En la crítica se busca una víctima que generalmente es el que estorba: el compañero que te supera, o el superior que cohibe.
«Cuando se habla mucho, dice el libro de los Proverbios, no falta el pecado.»

La ociosidad es antisocial
La ociosidad es signo de la decadencia de los hombres. Los desorganiza física y moralmente.
El cuerpo llega a contraer el hábito de la inhibición y descanso innecesario; el trabajo le repugna. La voluntad carece de energías para poner en marcha potencias en muchas ocasiones nada despreciables.
No se comienzan las obras, y si se comienzan se abandonan a medio hacer.
Los días que para el hombre activo corren veloces, para el ocioso se deslizan en una calma chicha y desesperante. Para hacer el día más corto, lo comienza lo más tarde posible. Deja el lecho cuando es más enojoso permanecer en él. Abandonar la cama para estos seres es un cambio de postura. Hacen las cosas habituales con dejadez, y vuelven a entrar en la nulidad.
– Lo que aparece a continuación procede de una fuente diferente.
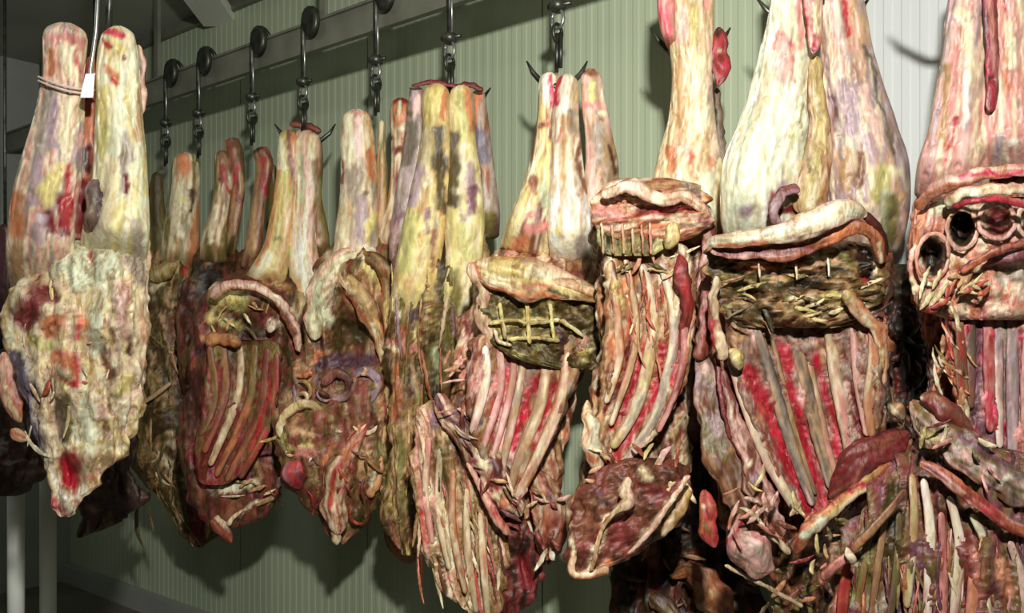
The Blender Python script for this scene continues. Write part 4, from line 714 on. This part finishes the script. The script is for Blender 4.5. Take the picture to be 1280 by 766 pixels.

Se entretienen un poco con unos y con otros, y se les escapa el día como el agua entre los dedos. Llevan la apatía hasta los problemas más acuciantes. Una parte de la vida se les diluye sin hacer nada, y otra haciendo el mal, o cosas distintas de las que debieran hacer. Suelen ser despreciados, no enemigos, porque siempre ceden aun ante lo más razonable y justo, no por generosidad, sino por miedo a la lucha.
Es el tipo que condena Jesús en la parábola de la higuera estéril, en la del siervo perezoso que no quiere negociar con los haberes recibidos de su Señor, y en la de los jornaleros que están todo el día ociosos.
Son seres que carecen de la satisfacción de llenar su vida, y de desempeñar una misión sobre la tierra.
Dios te dio la vida y los días con su luz. El tiempo en ti no puede ser un ánfora vacía de tesoros.
El ideal de vuestra vida no puede ser la molicie de un diván, arrellenándose en él sin perjudicar a nadie. No estamos en el paraíso de Mahoma. Para ser lo que Dios quiere de nosotros, hace falta algo más: el que posea cinco talentos recibidos del Señor, ha de ganar otros cinco.